Maar: we zijn gewaarschuwd.

En zie, iets verderop stuitte ik op een bericht over een reuzenmeteoor. Onder een gletsjer op Groenland hadden geologen een enorme krater ontdekt, doorsnee 31 kilometer, diepte 7 kilometer, leek me inderdaad een flinke buts. Bijbehorende klap, pas twaalfduizend jaar geleden, had de impact van ‘5 miljoen Hiroshima-atoombommen tegelijk’, wat volgens een teamlid van de Universiteit van Kansas ‘het klimaat zal hebben beïnvloed’.

Ja joh? Ik dacht dat lege batterijen slecht waren.

Toch werkte die junglecalamaris door. Ik nam hem mee, mentaal. Dit was echt een heel raar stukje. Ik keek op de kalender – nog lang geen 1 april. 5 miljoen Hiroshima-atoombommen in de steentijd, dat leek me al snel één Hiroshima-atoombom per neanderthaler; ruim voldoende, zou je zeggen, om het verhaaltje voortijdig uit te blazen. Vraag maar aan de dino’s.

Er lagen harde bewijzen, ergens, in een blad dat Science Advances heet. Zie ik nooit in de kiosken. Afijn, eerst stuitten Denen per ongeluk op de krater. En nu wijst radaronderzoek uit dat er een ‘soort ronde arena’ ligt die ‘sterk lijkt op een inslagkrater’. In een ‘smeltwaterstroompje’ zaten ‘ingedeukte zandkorrels en verglaasde druppeltjes gesteente, twee belangrijke kenmerken van een inslag’.

Men vraagt mij om een flinke denkstap. Van zandkorrels met een deukje erin naar een meteoorinslag ter grootte van vijf miljoen Hiroshima-atoombommen. Staat er eigenlijk een universiteit in Kansas? Het laatste nieuws hieromtrent kwam van Little Richard, die ging naar Kansas voor de ‘crazy little foxes’.

Ook Jan Smit is sceptisch. De zanger? Neen, de hoogleraar geologie, die inslagdeskundige is.

‘Dit lijkt leuk’, begint hij al verkeerd, want het lijkt me helemaal niet leuk, 5 miljoen Hiroshima-atoombommen op je dak, ook al zijn het neanderthalers. Zoiets zeg je niet. Maar goed, volgens professor Smit is het ‘raar dat de krater geen opstaande bobbel in het midden heeft zoals alle kraters en geen puin eromheen’.

Oké, recapitulerend: we hebben een incomplete krater, meer een soort kuip, waar tegenover staan: ingedeukte zandkorrels.
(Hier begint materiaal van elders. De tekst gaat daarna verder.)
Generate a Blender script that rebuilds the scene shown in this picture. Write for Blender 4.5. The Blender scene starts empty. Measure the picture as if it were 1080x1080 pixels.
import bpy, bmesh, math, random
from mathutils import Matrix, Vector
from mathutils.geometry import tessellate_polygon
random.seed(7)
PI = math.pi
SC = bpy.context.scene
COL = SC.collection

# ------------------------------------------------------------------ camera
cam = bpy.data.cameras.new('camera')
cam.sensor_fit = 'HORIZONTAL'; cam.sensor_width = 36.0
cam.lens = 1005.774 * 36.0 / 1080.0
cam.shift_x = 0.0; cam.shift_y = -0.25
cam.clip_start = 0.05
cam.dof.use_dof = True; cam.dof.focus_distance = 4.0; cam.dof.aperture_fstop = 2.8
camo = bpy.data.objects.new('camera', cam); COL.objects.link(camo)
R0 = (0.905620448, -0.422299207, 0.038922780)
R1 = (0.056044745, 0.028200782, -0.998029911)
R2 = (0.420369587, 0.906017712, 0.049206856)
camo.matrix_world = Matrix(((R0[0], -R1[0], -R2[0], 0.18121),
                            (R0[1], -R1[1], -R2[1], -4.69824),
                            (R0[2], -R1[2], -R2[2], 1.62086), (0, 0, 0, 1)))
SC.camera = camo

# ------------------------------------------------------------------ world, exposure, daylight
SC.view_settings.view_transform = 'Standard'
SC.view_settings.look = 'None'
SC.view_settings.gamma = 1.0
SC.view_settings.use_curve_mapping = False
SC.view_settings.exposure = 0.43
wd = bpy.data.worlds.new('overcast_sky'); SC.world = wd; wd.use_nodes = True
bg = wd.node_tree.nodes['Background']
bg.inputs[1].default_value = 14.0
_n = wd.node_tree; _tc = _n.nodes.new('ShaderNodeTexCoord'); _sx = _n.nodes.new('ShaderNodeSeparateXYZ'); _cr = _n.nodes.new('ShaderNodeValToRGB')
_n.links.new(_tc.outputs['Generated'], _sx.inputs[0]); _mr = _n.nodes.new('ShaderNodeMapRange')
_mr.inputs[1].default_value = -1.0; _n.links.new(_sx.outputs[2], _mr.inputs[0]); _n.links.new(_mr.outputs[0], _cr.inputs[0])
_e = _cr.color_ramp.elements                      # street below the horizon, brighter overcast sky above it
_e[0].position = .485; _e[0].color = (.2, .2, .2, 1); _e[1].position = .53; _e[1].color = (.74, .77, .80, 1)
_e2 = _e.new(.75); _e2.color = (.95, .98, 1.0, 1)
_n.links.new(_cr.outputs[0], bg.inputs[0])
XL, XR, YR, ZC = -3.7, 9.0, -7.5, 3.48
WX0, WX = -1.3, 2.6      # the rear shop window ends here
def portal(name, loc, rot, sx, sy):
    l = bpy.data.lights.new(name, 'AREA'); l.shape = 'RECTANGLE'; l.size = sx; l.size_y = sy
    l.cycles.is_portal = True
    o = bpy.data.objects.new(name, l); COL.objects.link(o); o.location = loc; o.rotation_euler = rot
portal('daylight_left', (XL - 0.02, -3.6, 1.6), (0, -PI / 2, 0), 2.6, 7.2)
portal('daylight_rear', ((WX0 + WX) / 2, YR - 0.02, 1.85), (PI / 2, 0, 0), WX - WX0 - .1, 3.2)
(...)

Zijn de kraterjongens niet van onder de indruk. Onderzoeksleider en volkszanger Kurt Kjaer mailt dat ‘de krater er waarschijnlijk een beetje gek uitziet omdat de inslag plaatsvond in een dikke ijskap’. Lekker snel geantwoord. Misschien wat erg snel. We hebben het over atoombommen. Niet over een kapotte simkaart. Het is ook nooit goed, ik weet het.